Naval Air: China And The Indian Ocean Carrier Fleet


January 7, 2010:    There's a major feud going on in the Chinese Navy. On one side, you have admirals who want to put most construction effort into nuclear submarines (both SSN attack boats, and SSBNs carrying ballistic missiles) and new surface ships. This is  for a strategic fleet. The SSNs and surface ships would be for keeping hostile fleets away from China, while the SSBNs can put the fear of China into the United States, as there are currently no Chinese ballistic missiles that can hit all of the United States.

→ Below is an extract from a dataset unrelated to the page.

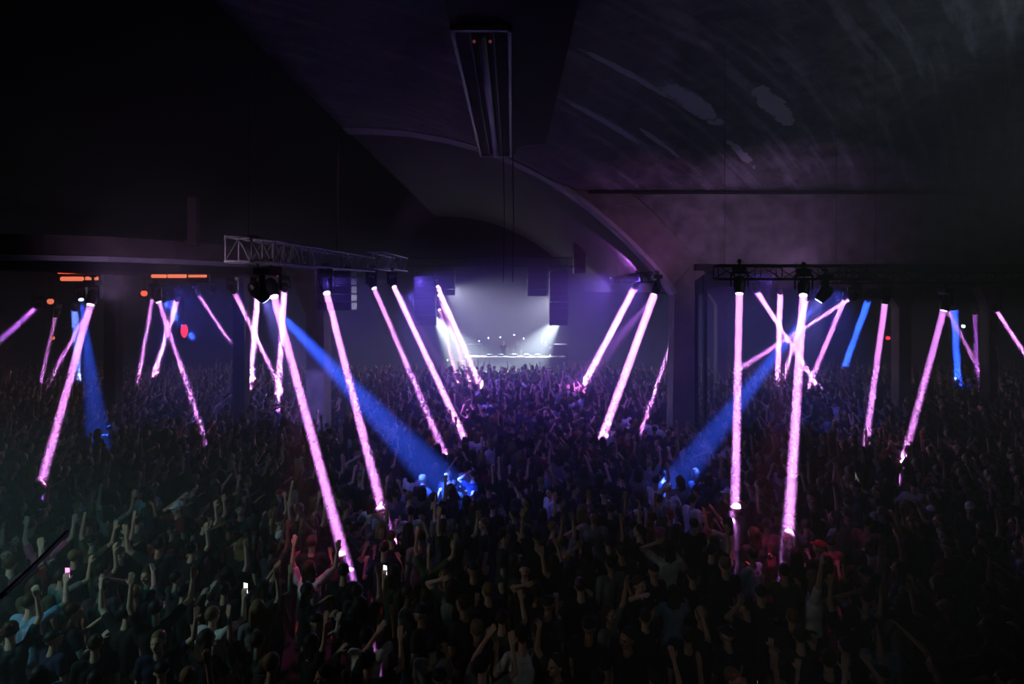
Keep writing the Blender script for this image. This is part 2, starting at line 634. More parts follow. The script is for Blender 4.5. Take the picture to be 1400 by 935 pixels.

The other group of admirals, who appear to be getting their way, want to build aircraft carriers. These would be used to control distant waters, like the long sea routes that bring China raw materials (especially oil) and allow exports to reach world markets. The most critical route passes through the Indian Ocean, on the way to the Persian Gulf and Africa. China and India have not always been on the best of terms, and a fleet of carriers is seen as the only way of confronting India with something short of nuclear weapons. In the long term, this carrier fleet could eventually challenge that of the United States.

The United States prefers the Chinese carrier strategy, as it takes a long time to build carriers and train the ship and air crews to a useful level of competency. By building carriers, China will spend less money on building more and better submarines. That suits the United States just fine.

China isn't looking for a war with anyone, especially the United States. What keeps the Chinese people happy right now is a thriving economy. That requires good relations with the United States, but not a whole lot from India. But since so much of Chinas seaborne trade goes through India's back yard, something much be done to ensure the security of that route.